How often are midterms?

Midterms happen every four years, halfway through each presidential term.

At the same time, it is true that the United States holds a federal general election every two years because House elections happen every two years and Senate elections rotate on a six-year cycle.

  • Presidential election years: 2024, 2028, 2032
  • Midterm years: 2026, 2030, 2034

Do you vote in midterms the same way you vote for president?

Procedurally, usually yes. You register, you vote at a polling place or by mail depending on state rules, and you follow the same election calendar.

But the ballot is different. Instead of one high-profile race at the top, you often get a longer list of contests that require more homework:

  • House and Senate candidates
  • Governor and state executive offices
  • State legislators
  • Judicial races (in some states)
  • Local offices
  • Ballot measures

Common midterm questions

Are midterms only for Congress?

No. Midterms always include House elections and usually include some Senate elections, but they can also include state and local contests that matter deeply in daily life.

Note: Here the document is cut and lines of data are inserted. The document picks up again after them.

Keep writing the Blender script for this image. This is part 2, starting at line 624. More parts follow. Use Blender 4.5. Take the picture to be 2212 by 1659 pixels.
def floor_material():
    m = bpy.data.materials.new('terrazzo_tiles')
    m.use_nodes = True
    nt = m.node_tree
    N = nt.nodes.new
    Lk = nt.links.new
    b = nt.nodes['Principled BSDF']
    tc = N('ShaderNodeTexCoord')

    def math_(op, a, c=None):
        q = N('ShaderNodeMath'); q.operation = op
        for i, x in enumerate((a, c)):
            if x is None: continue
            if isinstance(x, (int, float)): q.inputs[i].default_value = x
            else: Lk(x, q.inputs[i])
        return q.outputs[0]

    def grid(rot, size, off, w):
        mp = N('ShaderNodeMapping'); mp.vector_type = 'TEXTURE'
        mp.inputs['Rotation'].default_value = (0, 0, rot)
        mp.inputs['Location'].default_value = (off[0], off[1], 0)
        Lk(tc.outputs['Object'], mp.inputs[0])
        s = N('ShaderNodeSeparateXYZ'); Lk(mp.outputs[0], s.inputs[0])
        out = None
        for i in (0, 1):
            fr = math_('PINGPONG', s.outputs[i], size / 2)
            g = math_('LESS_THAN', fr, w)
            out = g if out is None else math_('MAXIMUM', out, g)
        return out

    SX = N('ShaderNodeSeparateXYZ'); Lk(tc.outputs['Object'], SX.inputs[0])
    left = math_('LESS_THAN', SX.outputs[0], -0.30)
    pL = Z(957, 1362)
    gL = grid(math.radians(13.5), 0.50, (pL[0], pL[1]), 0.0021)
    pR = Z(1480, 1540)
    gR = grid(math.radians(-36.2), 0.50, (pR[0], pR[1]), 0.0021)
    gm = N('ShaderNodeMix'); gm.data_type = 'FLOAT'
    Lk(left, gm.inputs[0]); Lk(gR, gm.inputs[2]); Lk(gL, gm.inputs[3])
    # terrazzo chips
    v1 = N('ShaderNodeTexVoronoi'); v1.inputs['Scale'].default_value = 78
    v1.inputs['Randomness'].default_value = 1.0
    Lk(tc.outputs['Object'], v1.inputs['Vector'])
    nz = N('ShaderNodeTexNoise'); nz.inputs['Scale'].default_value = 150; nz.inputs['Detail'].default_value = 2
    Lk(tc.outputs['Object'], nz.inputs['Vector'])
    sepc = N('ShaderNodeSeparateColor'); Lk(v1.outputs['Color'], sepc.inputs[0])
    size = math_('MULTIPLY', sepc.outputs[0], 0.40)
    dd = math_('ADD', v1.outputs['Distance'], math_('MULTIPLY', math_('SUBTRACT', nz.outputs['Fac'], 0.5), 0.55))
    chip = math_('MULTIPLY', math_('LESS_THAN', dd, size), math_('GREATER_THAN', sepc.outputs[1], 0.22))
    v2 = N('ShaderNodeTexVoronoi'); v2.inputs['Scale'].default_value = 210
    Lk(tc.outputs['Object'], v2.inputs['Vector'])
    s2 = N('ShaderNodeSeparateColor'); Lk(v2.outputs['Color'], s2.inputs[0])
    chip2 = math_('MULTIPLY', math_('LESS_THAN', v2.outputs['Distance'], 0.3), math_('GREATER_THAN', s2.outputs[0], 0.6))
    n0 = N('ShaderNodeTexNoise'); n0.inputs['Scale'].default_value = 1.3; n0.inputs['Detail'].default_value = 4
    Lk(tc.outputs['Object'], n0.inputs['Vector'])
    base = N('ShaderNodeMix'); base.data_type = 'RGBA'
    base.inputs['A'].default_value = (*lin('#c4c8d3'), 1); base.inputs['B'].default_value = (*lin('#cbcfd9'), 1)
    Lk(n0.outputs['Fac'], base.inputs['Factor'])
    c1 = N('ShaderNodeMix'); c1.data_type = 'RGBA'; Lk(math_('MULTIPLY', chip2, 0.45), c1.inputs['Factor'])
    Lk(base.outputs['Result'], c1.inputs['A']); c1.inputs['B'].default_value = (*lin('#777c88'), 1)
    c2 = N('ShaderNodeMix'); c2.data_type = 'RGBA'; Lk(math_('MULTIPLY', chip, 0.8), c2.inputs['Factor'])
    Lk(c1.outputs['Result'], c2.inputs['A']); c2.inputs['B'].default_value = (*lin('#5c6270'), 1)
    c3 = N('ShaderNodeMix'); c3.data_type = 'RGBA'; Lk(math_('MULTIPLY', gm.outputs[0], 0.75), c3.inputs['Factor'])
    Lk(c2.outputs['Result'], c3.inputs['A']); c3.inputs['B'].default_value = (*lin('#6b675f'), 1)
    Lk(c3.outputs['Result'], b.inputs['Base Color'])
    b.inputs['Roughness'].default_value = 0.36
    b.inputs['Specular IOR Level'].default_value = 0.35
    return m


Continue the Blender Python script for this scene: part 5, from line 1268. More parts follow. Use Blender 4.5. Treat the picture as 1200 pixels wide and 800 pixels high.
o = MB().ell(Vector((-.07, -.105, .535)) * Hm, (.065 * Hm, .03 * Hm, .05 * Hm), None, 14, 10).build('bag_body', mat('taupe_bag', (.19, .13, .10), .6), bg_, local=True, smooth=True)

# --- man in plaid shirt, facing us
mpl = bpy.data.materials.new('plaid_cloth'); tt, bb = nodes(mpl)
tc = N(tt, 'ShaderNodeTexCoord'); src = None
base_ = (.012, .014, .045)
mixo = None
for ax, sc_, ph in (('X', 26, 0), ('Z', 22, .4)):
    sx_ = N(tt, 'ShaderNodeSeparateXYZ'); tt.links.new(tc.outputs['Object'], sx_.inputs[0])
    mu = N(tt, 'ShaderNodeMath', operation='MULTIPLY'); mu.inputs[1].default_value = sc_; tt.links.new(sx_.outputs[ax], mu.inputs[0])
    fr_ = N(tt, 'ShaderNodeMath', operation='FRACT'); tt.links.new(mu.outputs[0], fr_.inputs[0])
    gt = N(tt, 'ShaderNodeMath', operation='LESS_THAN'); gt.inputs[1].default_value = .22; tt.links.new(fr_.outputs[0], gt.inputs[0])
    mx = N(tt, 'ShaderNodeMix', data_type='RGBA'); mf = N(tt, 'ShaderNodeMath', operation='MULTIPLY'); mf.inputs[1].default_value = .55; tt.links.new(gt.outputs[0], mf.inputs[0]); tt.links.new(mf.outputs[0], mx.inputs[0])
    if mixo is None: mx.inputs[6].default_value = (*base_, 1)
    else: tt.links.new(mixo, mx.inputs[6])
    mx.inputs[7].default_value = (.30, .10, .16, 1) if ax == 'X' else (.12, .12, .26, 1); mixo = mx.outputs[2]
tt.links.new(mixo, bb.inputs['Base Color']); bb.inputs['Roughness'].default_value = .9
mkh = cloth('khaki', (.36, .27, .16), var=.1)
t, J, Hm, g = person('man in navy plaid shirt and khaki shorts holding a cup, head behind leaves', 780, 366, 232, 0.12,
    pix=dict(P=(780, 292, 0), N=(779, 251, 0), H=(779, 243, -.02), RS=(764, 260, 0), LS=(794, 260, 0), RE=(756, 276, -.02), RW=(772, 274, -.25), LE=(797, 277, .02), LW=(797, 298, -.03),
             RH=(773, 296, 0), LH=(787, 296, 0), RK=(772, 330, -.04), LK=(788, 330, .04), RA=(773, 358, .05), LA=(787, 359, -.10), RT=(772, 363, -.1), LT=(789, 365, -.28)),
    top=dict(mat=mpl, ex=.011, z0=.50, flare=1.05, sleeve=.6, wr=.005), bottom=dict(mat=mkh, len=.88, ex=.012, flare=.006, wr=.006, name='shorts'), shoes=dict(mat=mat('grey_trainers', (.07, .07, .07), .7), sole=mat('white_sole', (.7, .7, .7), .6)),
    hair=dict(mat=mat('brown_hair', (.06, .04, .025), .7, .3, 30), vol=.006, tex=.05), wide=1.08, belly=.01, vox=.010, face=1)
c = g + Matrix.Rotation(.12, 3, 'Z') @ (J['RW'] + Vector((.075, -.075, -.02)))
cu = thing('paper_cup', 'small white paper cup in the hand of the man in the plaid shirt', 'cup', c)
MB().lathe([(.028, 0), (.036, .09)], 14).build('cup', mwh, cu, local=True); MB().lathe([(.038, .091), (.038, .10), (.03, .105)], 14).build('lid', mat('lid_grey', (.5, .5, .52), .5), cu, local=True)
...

Can midterms remove a president?

Not directly. Presidents are not elected or removed by midterm elections. Impeachment is a separate constitutional process, and midterms only affect it indirectly by changing who controls the House and Senate.

Why do midterms feel more confusing?

Because they are decentralized. Presidential elections create a single national narrative. Midterms are thousands of elections happening at once under different state rules, with different local issues and different turnout patterns.

Why midterms matter

Presidents propose agendas. Congress writes laws. Courts interpret them. States administer elections and run most of the systems people interact with every day.

Midterms are where those layers collide.

If you want a single sentence summary, it is this: midterm elections decide who has leverage. Leverage over laws, budgets, oversight, confirmations, and the rules that shape the next election itself.

And that is exactly why the Constitution’s architecture does not treat them as optional.